Etait-il donc opportun d’implanter la
médiathèque au cœur de la cité ? Ces questions sont dans les têtes. Qui ne les a pas rencontrées ? Comme quoi, il ne suffit pas de s’occuper d’aménagement, d’urbanisme et des façades, il faut davantage penser aux gens qui sont derrière : des jeunes, des femmes, des hommes avec leurs souffrances et leur mal vie. Soulager une détresse, une solitude, refuser l’inacceptable. S efforcer d’écouter l’autre en le respectant, d’être utile et efficace pour répondre aux problèmes tels
qu’ils se posent : C’est ainsi que les communistes et, beaucoup d’autres avec eux, conçoivent leur action politique. Nous en terminerons par un clin d’œil. Peut-être, vous arrivera
t-il, d’ici le 14 mars, de croiser un dimanche matin sur le marché, le premier des responsables socialistes de
Romainville ? Si c’est le cas, évoquez avec lui, le désarroi de ces personnes
qu’on « déménage », le non respect par la direction de l’

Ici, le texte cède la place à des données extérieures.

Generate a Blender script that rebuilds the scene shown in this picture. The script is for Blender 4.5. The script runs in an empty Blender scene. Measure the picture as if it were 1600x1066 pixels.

OPH de ses devoirs, l’absence de toute dimension humaine dans ses rapports avec les locataires. Il vous écoutera poliment, puis vous dira, avec détachement « Je vous laisse, je vais faire de la politique ». Comme nous, vous resterez sans voix, déconcertés par cette pensée, au terme de laquelle « faire de la politique » et « s’occuper des problèmes que rencontrent nos concitoyens » seraient deux choses totalement distinctes. Fort heureusement cette conception de l’action politique a pris quelques rides. Et innocemment, nous la croyions dépassée.